The Commonwealth’s outdoor burning law (KRS149.400) prohibits burning between the hours of 6 a.m. and 6 p.m. (prevailing local time), if the fire is within 150 feet of any woodland, brushland, or fields containing dry grass or other flammable materials. These restrictions are in effect every fall (October 1 – December 15) and spring (February 15 – April 30) to help prevent wildfires.

“With Kentuckians heavily impacted by natural disasters over the last nine months, the division will continue to work hard to protect our fellow citizens and wildlife,” said Brandon Howard, Kentucky’s State Forester and Director of the Division of Forestry. “We ask that if debris burning occurs, take proper precautions to prevent fires from escaping and becoming wildfires.”

The Division of Forestry responds to more than 1,000 wildfires annually across the state. Studies show that 99% of all wildfires in Kentucky are from human activity. Arsonists start over half of the wildfires, and the second leading cause is debris fires that escape. If a fire escapes from the burning of debris, immediately contact the nearest Division of Forestry field office, or the local fire department.

The Commonwealth has more than 12 million acres of forested area, with almost all of them available for timber production. This acreage also provides a critical habitat for many game and nongame wildlife species, including deer, turkey, elk, and black bears.

“It is vitally important that we don’t lose any of this resource due to carelessness with fire,” Cabinet Secretary Goodman said. “Please be responsible and be safe.”

To help prevent wildfires, KDF recommends the following precautions:

  • Be aware of all outdoor burning restrictions, including forest fire hazard seasons, air pollution regulations, restrictions imposed by local ordinances, and county burn bans.
  • The Kentucky Division for Air Quality has information on addressing the disposal of storm and flood debris at https://eec.ky.gov/Environmental-Protection/Air/Documents/StormDebris082720.pdf
  • Avoid burning debris during fire hazard seasons and during times of dry, windy conditions.

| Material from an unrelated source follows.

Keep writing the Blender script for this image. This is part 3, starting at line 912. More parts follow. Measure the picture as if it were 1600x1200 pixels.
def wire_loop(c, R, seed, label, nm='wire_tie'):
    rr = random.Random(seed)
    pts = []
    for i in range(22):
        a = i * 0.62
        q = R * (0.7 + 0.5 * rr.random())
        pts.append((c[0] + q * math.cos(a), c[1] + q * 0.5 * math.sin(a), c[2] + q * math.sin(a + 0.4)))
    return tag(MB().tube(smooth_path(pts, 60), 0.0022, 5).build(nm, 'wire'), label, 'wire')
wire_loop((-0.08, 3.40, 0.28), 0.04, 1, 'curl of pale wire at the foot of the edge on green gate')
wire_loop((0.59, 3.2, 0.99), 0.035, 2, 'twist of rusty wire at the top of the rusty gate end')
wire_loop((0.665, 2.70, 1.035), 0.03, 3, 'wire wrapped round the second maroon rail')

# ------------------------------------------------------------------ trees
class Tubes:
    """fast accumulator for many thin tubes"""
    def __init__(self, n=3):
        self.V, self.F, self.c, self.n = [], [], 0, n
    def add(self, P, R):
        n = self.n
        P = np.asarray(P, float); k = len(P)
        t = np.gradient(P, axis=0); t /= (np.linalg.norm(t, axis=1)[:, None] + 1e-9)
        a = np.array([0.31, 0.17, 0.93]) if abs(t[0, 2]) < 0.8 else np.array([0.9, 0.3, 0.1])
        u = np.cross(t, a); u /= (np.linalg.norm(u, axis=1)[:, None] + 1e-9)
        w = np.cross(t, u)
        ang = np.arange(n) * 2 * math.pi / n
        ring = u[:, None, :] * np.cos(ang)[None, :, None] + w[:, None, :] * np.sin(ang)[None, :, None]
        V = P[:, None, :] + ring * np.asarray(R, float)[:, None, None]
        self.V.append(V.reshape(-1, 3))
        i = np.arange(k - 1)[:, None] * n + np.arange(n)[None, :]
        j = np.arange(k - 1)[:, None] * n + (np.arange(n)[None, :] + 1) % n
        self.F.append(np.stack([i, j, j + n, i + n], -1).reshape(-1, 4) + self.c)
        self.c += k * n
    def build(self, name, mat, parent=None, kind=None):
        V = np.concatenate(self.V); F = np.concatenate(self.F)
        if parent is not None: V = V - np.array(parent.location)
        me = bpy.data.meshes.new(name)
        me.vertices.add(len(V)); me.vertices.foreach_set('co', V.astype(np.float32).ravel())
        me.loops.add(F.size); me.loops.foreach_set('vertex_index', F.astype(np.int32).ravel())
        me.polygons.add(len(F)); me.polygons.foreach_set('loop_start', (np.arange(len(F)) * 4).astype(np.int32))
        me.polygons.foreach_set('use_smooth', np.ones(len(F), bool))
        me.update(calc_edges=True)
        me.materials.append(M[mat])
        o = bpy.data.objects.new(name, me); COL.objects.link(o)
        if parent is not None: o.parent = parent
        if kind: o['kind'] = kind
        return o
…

Outdoor burning is illegal between the hours of 6 a.m. and 6 p.m. in or within 150 feet of any woodland or brushland during wildfire hazard seasons.
  • Incorporate “Firewise” practices around homes and communities in forested areas. Firewise practices include creating a defensible space around homes by removing leaves, debris, and firewood to ensure access for safety personnel and equipment in rural or isolated areas.
  • Report suspicious acts of arson to the nearest Kentucky State Police post or call the Target Arson Hotline at 1-800-27-ARSON.

Contact your local fire department or county judge-executive’s office for questions regarding local burn bans. Residents should call the Division for Air Quality at 1-888-BURN-LAW to learn about other specific regulations before burning anything.